Write a function isolated_elements(A) that prints, in order, all the elements that are different from all their adjacent elements, that is, each element that is different from the previous element (if that exists) and the next element (if that exists).

Write a function repeated_adjacent_elements(A) that prints, in order, all the elements that are repeated in sub-sequences of two or more elements. For every maximal subsequence of identical values, repeated_adjacent_elements(A) must print that value only once.

Write a function compress_sequence(A) that prints a “compressed” version of the given sequence \(A\). Compression is obtained by printing three or more consecutive elements with equal values with a line containing \(x\) * \(k\), where \(x\) is the value of those elements and \(k\) is the number of consecutive equal elements.

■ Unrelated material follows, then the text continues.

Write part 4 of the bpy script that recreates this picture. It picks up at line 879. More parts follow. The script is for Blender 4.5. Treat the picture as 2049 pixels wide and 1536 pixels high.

Write a function maximal_increasing_subsequence(A) that returns the maximal length of any strictly increasing sequence of contiguous elements of \(A\). For \(A=-1,1,7,5,-2,1,2,7,7,5,0,1,3,4,1\), the result is \(4\), since there is at least one increasing subsequence of length 4 (e.g., \(-2,1,2,7\)) but there is no increasing subsequence of length 5.

Write a function partition_even_odd(A) that takes an array of integers \(A\) and sorts the elements of \(A\) so that all the even elements precede all the odd elements. The function must sort \(A\) in-place. This means that it must operate directly on \(A\) just by swapping elements, without using an additional array.

Write a function like_or_dislike(A) that takes a sequence of ratings expressed with the strings 'like' and 'dislike'. The function must print 'like' if the most prevalent rating is 'like', or 'dislike' if the most prevalent rating is 'dislike', or 'undecided' otherwise.

A car moves along a road. For simplicity you may assume that the road is perfectly linear and that the position of the car is given as the distance from a certain reference point on the road. Write a function stops_and_inversions(P) that, given an array \(P\) of time-ordered positions of the car, prints the number of times the car stopped and the the number of times that the car inverted the direction of motion. \(P=p_1,p_2,p_3,\ldots\) is time ordered in the sense that the car is at position \(p_1\) before it is at position \(p_2\), it is at \(p_2\) before it is at \(p_3\), and so on.

Consider a sequence of \(n\) points \(p_1,p_2,\ldots,p_n\) in a plane identified by their Cartesian coordinates. The coordinates are given in the form of two arrays \(X\) and \(Y\) both containing of \(n\) numbers, such that point \(p_i\) has coordinates X[i] and Y[i].

Write a function called minimal_bounding_rectangle_area(X,Y) that, given two arrays of coordinates \(X\) and \(Y\) representing \(n\) points, returns the area of the smallest axis-aligned rectangle that covers all the \(n\) points. An axis-aligned rectangle is such that its sides are parallel to the \(X\) or \(Y\) axis.

Write a function called distance_between_points(X,Y,d) that, given two arrays of coordinates \(X\) and \(Y\) representing \(n\) points, and a number \(d\), return True if and only if two of the given points are at a distance \(d\) from each other, or False otherwise.

Write a function called find_a_square(X,Y) that, given two arrays of coordinates \(X\) and \(Y\) representing \(n\) points, and a number \(d\), return True if and only if four of those points are the vertices of a square, or False otherwise.

Write a function called most_common_digit(n) that takes an integer \(n\), and returns the most common digit in the decimal representation of \(n\). If there are two or more most common digits, the function must return the smallest one.

Write a function called sums_of_squares(n) that prints all the pairs of squares that sum to \(n\). That is, sums_of_squares(n) prints a line \(a^2\) + \(b^2\) for all the distinct pairs \(a\le b\) such that \(a^2+b^2=n\).